**What to work on**
Transcribe the full listing below exactly.

**Dataset excerpt**

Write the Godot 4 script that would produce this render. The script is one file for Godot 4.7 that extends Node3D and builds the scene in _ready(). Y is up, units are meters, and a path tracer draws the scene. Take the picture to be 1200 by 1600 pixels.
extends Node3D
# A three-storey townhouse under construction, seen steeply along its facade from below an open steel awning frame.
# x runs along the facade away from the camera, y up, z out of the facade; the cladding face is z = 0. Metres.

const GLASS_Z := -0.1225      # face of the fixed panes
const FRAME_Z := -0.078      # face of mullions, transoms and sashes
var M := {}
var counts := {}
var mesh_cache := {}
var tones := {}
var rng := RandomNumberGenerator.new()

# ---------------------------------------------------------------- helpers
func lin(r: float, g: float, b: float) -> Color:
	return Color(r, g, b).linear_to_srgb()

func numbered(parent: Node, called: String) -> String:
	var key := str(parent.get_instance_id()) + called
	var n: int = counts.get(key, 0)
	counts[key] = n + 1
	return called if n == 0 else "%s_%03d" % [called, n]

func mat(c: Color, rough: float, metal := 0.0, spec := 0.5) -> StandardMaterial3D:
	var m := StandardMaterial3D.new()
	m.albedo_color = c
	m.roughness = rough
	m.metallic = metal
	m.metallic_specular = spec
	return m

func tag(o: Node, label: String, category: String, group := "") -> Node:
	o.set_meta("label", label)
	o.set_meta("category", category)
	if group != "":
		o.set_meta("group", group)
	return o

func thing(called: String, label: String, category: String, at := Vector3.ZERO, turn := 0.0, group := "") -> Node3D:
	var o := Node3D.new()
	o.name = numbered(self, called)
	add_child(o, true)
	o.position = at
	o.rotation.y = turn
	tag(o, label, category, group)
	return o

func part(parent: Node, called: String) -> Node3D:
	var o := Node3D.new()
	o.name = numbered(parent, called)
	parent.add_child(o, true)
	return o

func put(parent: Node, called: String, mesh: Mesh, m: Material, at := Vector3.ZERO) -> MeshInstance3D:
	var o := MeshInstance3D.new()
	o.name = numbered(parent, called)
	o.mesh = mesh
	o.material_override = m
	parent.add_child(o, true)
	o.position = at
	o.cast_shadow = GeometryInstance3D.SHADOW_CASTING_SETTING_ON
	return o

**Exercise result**
Write the Godot 4 script that would produce this render. The script is one file for Godot 4.7 that extends Node3D and builds the scene in _ready(). Y is up, units are meters, and a path tracer draws the scene. Take the picture to be 1200 by 1600 pixels.
extends Node3D
# A three-storey townhouse under construction, seen steeply along its facade from below an open steel awning frame.
# x runs along the facade away from the camera, y up, z out of the facade; the cladding face is z = 0. Metres.

const GLASS_Z := -0.1225      # face of the fixed panes
const FRAME_Z := -0.078      # face of mullions, transoms and sashes
var M := {}
var counts := {}
var mesh_cache := {}
var tones := {}
var rng := RandomNumberGenerator.new()

# ---------------------------------------------------------------- helpers
func lin(r: float, g: float, b: float) -> Color:
	return Color(r, g, b).linear_to_srgb()

func numbered(parent: Node, called: String) -> String:
	var key := str(parent.get_instance_id()) + called
	var n: int = counts.get(key, 0)
	counts[key] = n + 1
	return called if n == 0 else "%s_%03d" % [called, n]

func mat(c: Color, rough: float, metal := 0.0, spec := 0.5) -> StandardMaterial3D:
	var m := StandardMaterial3D.new()
	m.albedo_color = c
	m.roughness = rough
	m.metallic = metal
	m.metallic_specular = spec
	return m

func tag(o: Node, label: String, category: String, group := "") -> Node:
	o.set_meta("label", label)
	o.set_meta("category", category)
	if group != "":
		o.set_meta("group", group)
	return o

func thing(called: String, label: String, category: String, at := Vector3.ZERO, turn := 0.0, group := "") -> Node3D:
	var o := Node3D.new()
	o.name = numbered(self, called)
	add_child(o, true)
	o.position = at
	o.rotation.y = turn
	tag(o, label, category, group)
	return o

func part(parent: Node, called: String) -> Node3D:
	var o := Node3D.new()
	o.name = numbered(parent, called)
	parent.add_child(o, true)
	return o

func put(parent: Node, called: String, mesh: Mesh, m: Material, at := Vector3.ZERO) -> MeshInstance3D:
	var o := MeshInstance3D.new()
	o.name = numbered(parent, called)
	o.mesh = mesh
	o.material_override = m
	parent.add_child(o, true)
	o.position = at
	o.cast_shadow = GeometryInstance3D.SHADOW_CASTING_SETTING_ON
	return o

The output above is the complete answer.